Se fondant sur la jurisprudence constante de la Cour de Cassation, la cour du travail de Liège rappelle que lorsqu’un travailleur est victime d’accidents du travail successifs et que le dernier accident a aggravé les conséquences d’un accident précédent, l’incapacité permanente de travail de la victime doit être appréciée par les juridictions du travail dans son ensemble, et ce dès lors que l’incapacité de travail constatée après le dernier accident a celui-ci pour cause même partielle.

En conséquence, la cour du travail rappelle que l’on ne peut déduire de l’indemnité afférente au second accident celle qui avait déjà été accordée pour le premier.

Cette règle repose sur le caractère forfaitaire de la réparation organisé par la loi, étant que la capacité de travail (la valeur économique) du travailleur est légalement présumée trouver sa traduction dans la rémunération de base perçue par celle-ci l’année précédant l’accident.
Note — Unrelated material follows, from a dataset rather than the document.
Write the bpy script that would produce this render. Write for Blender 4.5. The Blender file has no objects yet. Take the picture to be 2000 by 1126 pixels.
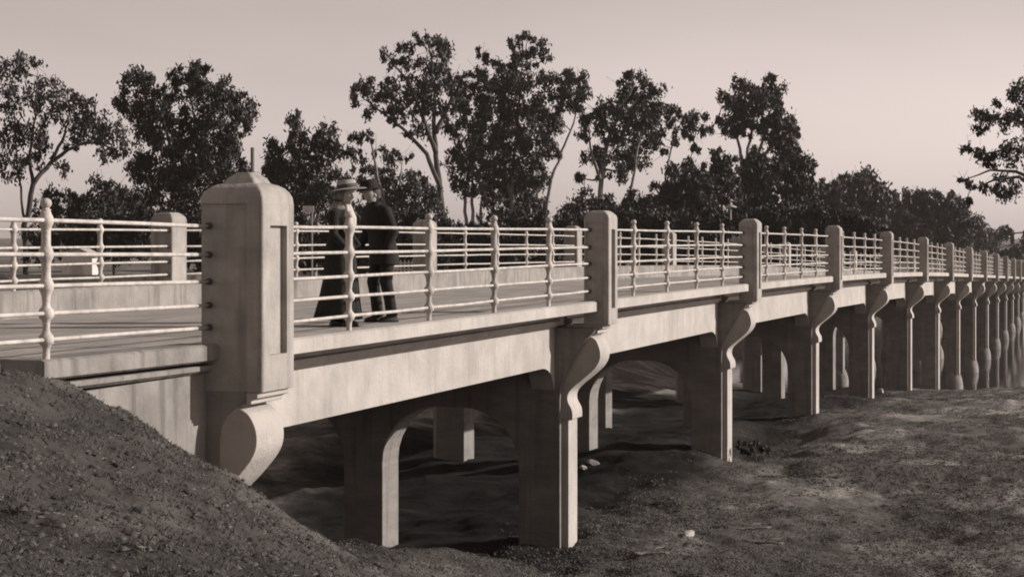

Aussi la réduction de la capacité de gain de la victime en conséquence d’un premier accident est-elle censée avoir déjà trouvé sa traduction dans une diminution de sa rémunération de base.

La cour réforme en conséquence le jugement entrepris, dès lors qu’il n’est pas contesté que l’accident de 1989 a aggravé les conséquences de celui de 1987 : l’incapacité permanente de travail consécutive au dernier accident doit être évaluée dans son ensemble, c’est-à-dire sans déduction du taux accordé pour l’accident du travail précédent.

L’incapacité permanente consécutive au dernier accident doit être fixée, ainsi que l’expert l’avait évaluée, à 8%.

Intérêt de la décision

L’arrêté annoté constitue l’application rigoureuse et correcte des principes dégagés, depuis déjà un certain temps, par la Cour de Cassation en matière d’indemnisation en cas d’accidents successifs.

En effet, lorsqu’un nouvel accident du travail aggrave les séquelles antérieurement indemnisées dans le cadre d’un premier accident, la question s’était posée, au niveau de la réparation à accorder à la victime, de savoir s’il faut tenir compte de l’incapacité globale dont la victime reste atteinte à la suite du second accident (effet cumulé du premier et du second accident) ou bien s’il y a lieu de déduire de l’indemnité afférente au second accident, celle qui avait déjà été accordée pour le premier. Les principes dégagés par la Cour de Cassation impliquent d’indemniser le dernier accident sans tenir compte de l’indemnisation antérieure.

Ainsi que le rappelle la cour du travail dans cet arrêt du 24 avril 2006, le second accident touche en effet une personne dont la rémunération de base exprime déjà, de façon irréfragable, la perte de valeur économique subie à la suite du premier accident.

Notons par ailleurs que la Cour d’Arbitrage, qui avait été invitée à se prononcer sur la compatibilité de ces principes aux règles d’égalité et de non discrimination contenues aux articles 10 et 11 de la Constitution, en a confirmé le caractère non discriminatoire (C.A., n° 104/2002 du 26 juin 2006, J.T.T., 2006, p. 357).